Author : John Dube

Appeal to the British Public about The Native Land Act, 1913

by John Langalibalele Dube

President, South African Native National Congress

[This extract from the appeal was published by Gandhi in Indian Opinion with the following editorial note: “The Native Land Act of the Union Parliament has created consternation among the Natives… This land is theirs by birth and this Act of confiscation – for such it is – is likely to give rise to serious consequences unless the Government take care. Anyhow, such is the impression created by the piteous, pathetic and passionate appeal addressed to the British public by Mr. John L. Dube, President of the South African Native National Congress.” – E.S. Reddy]
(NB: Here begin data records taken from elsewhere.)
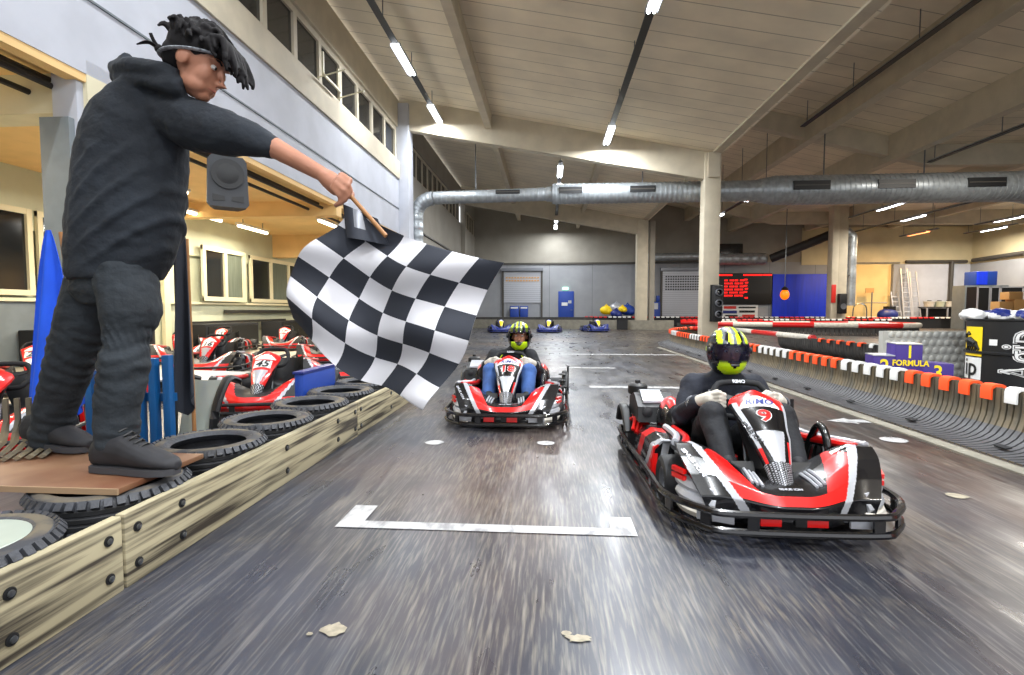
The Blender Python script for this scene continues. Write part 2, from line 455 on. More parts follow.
window('c', -5.2, 5.75, 17.2, 6.05, 7.2, 10, fr='beam', w=.14)
window('c', -5.2, -6, 5.3, 6.05, 7.2, 11)
window('c', -5.2, 17.95, 29.3, 6.05, 7.2, 12, fr='beam')
window('c', -5.2, 30.2, 35, 6.05, 7.2, 5, fr='beam')
# one sash of the clerestory stands open on two stays
o = empty('window_stay', (-4.98, 11.6, 6.12), 0, 'pale open sash with two stays under the high windows', 'window')
MB().box((.08, -.1, .04), (.04, .9, .05), 'frame_white').box((.04, -.5, .3), (.04, .05, .5), 'frame_white').box((.04, .3, .3), (.04, .05, .5), 'frame_white').build('sash', o)
for y in (-.5, .6): MB().tube([(-.1, y, .0), (.55, y, .16)], .016, 'frame_white').build('stay', o)
# back wall
m = MB(); m.box((12.2, 35.15, 2.1), (35.6, .3, 4.2), 'wallboard')
struct(m.build('wall_back'))
m = MB(); m.box((12.2, 35.15, 6.2), (35.6, .3, 4.0), 'dark_wall'); m.box((3, 34.97, 4.2), (17, .1, .12), 'dark_steel')
struct(m.build('wall_back'))
m = MB(); m.box((20.6, 34.96, 2.0), (3.2, .08, 4.0), 'warm_lit_wall'); m.box((22, 34.97, 5.2), (11, .06, 2.4), 'beige_wall'); m.box((25, 34.96, 2.0), (5.0, .06, 4.0), 'white_wall')
m.box((20.6, 34.92, 4.1), (4, .12, .1), 'concrete'); m.box((22.45, 34.85, 2), (.7, .3, 4.0), 'wallboard')
struct(m.build('wall_back'))
m = MB(); m.box((27.15, 13, 3.4), (.3, 44, 6.8), 'beige_wall'); m.box((26.97, 13, 2), (.08, 44, 4), 'wallboard')
struct(m.build('wall_right'))
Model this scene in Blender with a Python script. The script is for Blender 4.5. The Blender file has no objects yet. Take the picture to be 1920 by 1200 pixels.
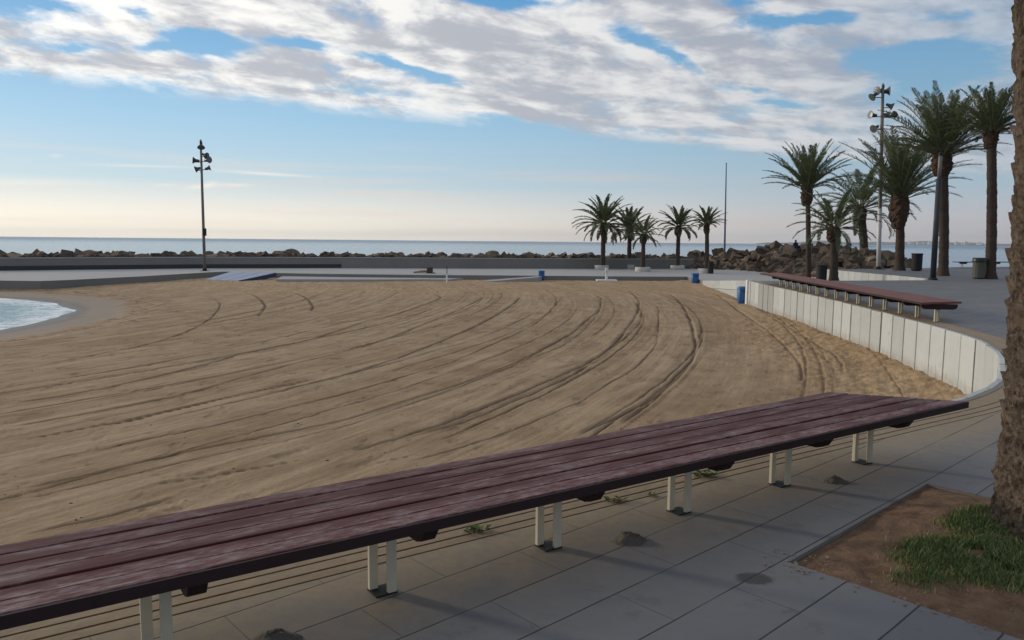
import bpy, bmesh, math, random
import numpy as np
from mathutils import Vector, Matrix

# ------------------------------------------------------------------ camera
F = 1430.0                      # focal length in pixels of the 1920 px wide photograph
PITCH = math.atan(148/1430); ROLL = .0095; CAMH = 1.6
fw = Vector((0, math.cos(PITCH), -math.sin(PITCH)))
r0 = Vector((1, 0, 0)); u0 = Vector((0, math.sin(PITCH), math.cos(PITCH)))
rt = math.cos(ROLL)*r0 + math.sin(ROLL)*u0
up = math.cos(ROLL)*u0 - math.sin(ROLL)*r0
sc = bpy.context.scene
cam = bpy.data.cameras.new('camera'); camo = bpy.data.objects.new('camera', cam)
sc.collection.objects.link(camo)
cam.sensor_fit = 'HORIZONTAL'; cam.sensor_width = 36; cam.lens = 36*F/1920
cam.clip_start = .05; cam.clip_end = 60000
m = Matrix((rt, up, -fw)).transposed().to_4x4(); m.translation = (0, 0, CAMH)
camo.matrix_world = m
sc.camera = camo

def ray(px, py): return F*fw + rt*(px-960) + up*(600-py)
def at(px, py, z=0.0):
    d = ray(px, py); t = (z-CAMH)/d.z
    return (d.x*t, d.y*t)
def pj(x, y, z):
    v = Vector((x, y, z-CAMH)); d = v.dot(fw)
    return 960+F*v.dot(rt)/d, 600-F*v.dot(up)/d
def hz(x, y, py):               # height above (x,y) that shows at row py
    lo, hi = -5, 60
    for _ in range(50):
        mid = (lo+hi)/2
        if pj(x, y, mid)[1] > py: lo = mid
        else: hi = mid
    return lo
def uv(px, py):
    d = ray(px, py); return d.x/d.y, d.z/d.y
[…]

While you are sitting happy and comfortable in your bright and wealthy homes, just give one thought to the hundreds of native families, men, women, and little children, even at this moment, being ruthlessly evicted from their humble homes, where perchance they were born, turned homeless, helpless, and hopeless, on to the roads – wandering in misery about the land of their forefathers in search of any wretched spot whereon to live and rest. And then, think you, that at the very moment this calamity is overwhelming them, your Government and your representatives actually come forward and block the way of these wretched people to raise for themselves a new home on any farm-land. And the farm-lands are nine-elevenths of the total surface of this Province. Why, I ask, should you treat us thus? We do not ask any social equality or intercourse with your race. We do not ask anything the most fastidious of you could call unreasonable. We do not ask for anything even the lowest and vilest of your own race does not already possess. We do not ask for anything the most niggardly among you could honestly refuse us. We ask for freedom to purchase land wherever opportunities occur, and our sparse means permit. We ask that we be permitted to build for ourselves a home wherever a landlord is agreeable. Who can affirm that such requests are unreasonable or impossible…
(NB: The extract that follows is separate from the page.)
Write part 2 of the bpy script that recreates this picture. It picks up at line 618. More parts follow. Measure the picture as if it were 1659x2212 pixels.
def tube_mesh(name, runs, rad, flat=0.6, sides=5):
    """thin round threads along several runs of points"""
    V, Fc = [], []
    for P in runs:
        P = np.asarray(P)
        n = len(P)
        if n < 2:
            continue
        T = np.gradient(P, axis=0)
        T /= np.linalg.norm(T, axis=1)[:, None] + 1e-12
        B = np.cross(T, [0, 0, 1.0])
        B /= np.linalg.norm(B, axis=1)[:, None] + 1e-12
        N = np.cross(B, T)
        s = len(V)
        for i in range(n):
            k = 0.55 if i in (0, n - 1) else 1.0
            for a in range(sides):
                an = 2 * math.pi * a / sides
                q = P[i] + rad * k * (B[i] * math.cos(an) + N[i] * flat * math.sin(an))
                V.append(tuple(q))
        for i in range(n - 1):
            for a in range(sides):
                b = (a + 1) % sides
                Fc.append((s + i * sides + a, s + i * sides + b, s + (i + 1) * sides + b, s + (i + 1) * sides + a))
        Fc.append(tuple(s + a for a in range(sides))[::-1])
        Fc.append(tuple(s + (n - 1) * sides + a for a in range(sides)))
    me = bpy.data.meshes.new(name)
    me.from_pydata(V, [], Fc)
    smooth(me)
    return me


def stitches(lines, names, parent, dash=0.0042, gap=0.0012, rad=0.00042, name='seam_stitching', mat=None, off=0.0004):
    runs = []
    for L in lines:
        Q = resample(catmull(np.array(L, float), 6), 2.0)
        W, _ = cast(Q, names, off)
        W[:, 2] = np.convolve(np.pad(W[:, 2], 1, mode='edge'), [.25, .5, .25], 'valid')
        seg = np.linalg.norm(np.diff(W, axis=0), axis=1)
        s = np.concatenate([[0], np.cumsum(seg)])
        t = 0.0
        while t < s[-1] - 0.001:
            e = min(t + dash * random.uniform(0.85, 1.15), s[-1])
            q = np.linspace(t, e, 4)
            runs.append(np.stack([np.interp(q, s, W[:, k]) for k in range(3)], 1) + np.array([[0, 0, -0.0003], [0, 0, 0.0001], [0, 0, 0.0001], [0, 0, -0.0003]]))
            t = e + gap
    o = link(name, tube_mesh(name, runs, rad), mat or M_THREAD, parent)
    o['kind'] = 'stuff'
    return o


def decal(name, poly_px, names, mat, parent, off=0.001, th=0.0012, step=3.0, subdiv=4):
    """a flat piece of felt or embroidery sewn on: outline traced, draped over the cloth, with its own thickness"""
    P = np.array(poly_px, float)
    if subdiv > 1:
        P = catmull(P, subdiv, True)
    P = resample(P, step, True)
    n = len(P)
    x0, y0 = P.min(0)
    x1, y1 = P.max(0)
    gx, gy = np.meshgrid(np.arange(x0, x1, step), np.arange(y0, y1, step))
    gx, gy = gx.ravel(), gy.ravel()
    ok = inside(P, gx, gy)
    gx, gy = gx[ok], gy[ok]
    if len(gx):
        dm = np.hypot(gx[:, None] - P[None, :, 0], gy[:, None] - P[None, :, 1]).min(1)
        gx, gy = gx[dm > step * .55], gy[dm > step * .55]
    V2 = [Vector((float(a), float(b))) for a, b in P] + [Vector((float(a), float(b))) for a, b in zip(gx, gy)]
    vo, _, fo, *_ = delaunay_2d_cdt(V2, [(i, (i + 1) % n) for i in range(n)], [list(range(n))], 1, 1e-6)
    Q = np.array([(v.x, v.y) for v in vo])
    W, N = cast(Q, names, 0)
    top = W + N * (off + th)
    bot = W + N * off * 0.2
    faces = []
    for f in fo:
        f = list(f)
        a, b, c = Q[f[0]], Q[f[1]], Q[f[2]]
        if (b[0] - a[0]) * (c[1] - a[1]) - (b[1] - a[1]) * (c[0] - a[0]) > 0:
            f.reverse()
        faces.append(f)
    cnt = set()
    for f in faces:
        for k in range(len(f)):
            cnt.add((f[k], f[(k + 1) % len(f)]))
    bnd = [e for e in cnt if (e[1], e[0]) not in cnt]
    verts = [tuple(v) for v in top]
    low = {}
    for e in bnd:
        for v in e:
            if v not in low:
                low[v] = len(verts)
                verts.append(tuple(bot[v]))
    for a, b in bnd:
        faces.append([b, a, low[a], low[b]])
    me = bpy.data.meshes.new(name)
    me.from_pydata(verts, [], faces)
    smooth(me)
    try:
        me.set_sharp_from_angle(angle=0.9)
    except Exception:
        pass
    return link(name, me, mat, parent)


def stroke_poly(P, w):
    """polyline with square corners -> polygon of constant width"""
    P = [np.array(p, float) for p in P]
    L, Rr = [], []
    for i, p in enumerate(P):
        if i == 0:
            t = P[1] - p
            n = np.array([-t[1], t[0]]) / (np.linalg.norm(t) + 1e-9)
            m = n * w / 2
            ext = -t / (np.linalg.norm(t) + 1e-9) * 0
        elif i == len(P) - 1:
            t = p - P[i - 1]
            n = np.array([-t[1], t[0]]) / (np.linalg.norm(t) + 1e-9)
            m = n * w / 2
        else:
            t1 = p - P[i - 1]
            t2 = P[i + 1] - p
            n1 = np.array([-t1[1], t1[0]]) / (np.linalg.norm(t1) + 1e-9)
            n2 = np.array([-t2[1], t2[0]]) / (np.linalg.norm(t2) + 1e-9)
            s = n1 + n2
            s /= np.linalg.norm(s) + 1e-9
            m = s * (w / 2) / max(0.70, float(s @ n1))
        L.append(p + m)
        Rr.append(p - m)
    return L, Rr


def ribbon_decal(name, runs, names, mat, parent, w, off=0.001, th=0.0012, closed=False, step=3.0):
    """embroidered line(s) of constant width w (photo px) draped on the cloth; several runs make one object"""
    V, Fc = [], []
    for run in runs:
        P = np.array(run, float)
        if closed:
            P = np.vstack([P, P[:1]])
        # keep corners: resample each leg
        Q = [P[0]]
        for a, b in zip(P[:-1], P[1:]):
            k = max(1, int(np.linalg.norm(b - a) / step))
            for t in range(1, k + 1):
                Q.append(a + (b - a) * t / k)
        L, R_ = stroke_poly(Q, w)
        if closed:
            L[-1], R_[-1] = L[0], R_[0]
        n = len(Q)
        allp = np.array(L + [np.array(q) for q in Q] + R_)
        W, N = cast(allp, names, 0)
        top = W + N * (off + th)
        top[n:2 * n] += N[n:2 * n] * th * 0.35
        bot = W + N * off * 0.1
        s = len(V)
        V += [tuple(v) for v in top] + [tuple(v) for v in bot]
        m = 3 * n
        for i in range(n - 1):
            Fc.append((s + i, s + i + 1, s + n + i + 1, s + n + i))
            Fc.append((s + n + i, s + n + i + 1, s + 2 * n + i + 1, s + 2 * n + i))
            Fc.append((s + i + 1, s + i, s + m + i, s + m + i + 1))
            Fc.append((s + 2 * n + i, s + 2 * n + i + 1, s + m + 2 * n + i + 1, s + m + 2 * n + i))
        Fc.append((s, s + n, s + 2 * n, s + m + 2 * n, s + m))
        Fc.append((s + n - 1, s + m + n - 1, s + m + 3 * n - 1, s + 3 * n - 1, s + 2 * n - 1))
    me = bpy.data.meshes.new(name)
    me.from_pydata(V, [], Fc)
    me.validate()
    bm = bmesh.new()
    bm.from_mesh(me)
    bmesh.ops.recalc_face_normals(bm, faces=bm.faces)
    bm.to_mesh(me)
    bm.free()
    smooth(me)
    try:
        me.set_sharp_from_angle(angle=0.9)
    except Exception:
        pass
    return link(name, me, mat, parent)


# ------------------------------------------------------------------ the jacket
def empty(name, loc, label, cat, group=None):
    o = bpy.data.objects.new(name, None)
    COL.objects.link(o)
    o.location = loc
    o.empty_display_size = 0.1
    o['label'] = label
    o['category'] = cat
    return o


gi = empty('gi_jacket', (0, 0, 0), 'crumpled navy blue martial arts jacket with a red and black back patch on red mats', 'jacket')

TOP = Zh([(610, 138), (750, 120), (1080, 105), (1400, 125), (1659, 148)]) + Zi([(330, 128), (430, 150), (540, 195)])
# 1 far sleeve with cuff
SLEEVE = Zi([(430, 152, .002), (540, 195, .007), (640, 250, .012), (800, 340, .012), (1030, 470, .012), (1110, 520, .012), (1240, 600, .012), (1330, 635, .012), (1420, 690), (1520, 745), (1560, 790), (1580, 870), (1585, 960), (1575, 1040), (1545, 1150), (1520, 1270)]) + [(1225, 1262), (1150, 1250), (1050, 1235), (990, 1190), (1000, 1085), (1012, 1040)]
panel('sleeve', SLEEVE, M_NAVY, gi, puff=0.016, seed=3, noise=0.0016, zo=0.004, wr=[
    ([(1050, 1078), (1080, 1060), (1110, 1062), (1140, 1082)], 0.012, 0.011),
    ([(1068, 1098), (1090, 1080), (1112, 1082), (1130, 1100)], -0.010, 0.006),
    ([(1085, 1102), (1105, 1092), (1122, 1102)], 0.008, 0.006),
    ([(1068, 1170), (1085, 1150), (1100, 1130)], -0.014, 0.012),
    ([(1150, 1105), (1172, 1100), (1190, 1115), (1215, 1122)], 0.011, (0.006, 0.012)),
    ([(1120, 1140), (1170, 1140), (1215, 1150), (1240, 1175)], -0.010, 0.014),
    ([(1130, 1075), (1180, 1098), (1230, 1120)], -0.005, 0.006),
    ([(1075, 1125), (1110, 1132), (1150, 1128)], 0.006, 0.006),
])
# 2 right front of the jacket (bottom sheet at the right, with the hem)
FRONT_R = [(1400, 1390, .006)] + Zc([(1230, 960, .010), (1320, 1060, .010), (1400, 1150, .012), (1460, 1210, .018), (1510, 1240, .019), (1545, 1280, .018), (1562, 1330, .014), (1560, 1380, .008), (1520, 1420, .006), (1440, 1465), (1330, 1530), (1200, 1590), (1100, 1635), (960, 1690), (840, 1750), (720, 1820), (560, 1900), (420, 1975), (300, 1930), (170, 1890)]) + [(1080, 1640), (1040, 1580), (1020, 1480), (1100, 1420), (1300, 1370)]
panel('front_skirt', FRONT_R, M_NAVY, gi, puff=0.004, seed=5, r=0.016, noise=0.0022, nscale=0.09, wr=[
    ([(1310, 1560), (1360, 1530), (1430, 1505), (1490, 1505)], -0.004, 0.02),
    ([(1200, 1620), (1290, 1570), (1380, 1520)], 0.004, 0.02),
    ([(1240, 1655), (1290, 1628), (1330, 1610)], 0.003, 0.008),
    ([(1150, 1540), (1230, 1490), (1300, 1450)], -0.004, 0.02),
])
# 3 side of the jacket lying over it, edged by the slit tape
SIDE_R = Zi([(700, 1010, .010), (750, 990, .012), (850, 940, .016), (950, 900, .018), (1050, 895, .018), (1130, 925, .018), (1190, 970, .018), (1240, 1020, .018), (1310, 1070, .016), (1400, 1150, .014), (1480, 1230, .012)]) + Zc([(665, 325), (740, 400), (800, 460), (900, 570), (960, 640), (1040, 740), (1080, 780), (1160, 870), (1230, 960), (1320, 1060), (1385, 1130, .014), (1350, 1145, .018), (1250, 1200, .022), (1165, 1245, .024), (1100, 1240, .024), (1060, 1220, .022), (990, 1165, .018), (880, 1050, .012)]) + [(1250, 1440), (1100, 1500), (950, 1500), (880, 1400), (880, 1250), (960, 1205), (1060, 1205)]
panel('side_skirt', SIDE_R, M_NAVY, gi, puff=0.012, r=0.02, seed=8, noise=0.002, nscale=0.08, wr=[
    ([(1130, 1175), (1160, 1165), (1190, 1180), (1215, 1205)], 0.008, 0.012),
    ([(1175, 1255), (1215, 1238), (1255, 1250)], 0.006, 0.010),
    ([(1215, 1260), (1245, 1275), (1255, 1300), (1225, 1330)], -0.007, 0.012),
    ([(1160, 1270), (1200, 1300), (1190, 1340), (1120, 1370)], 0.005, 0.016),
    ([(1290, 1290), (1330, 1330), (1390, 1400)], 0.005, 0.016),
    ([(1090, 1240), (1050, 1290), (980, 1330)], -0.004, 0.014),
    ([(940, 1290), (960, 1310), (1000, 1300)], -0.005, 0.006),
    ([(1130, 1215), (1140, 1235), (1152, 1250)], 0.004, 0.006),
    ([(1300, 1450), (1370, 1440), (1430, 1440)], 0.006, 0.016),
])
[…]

You must know that every one of us has been born in this land, and we have no other. You must know that for untold generations this land was solely ours – long before your fathers had put a foot on our shores. Have we not humbly submitted to you might, and given up to you the possessions and the wealth of the government of our fatherland? Have we not since then, willingly and cheerfully, done for you all the hard and uncongenial work you would not do for yourselves – of your industries, your commerce, your homes? Have we not re-spent our small earnings to your own profit, bringing you considerable trade, pouring our money back into your coffers, faithfully paying you rack-rents of £ 10, £ 15, and £ 20 a year for the mere right of squatting on your farms, which were originally our farms? In what have we harmed or angered you, that you should now turn upon us with the pitilessness of men devoid of hearts, with the despotism born of tyrants? Yet, such is our reward, and all we need hope for – and from a British people in a British land! All the benevolent wishes of our dead good Queen {Victoria] towards her native subjects, all the hopes her name inspired, all the promises her Ministers gave us – all now trampled under foot as mere anachronous drivel. And she is not yet 20 years in her grave. No hearts move for us; no sympathy now for the weak, the poor, the helpless, inarticulate, downtrodden, in a British land. Only God now left to help us and protect us.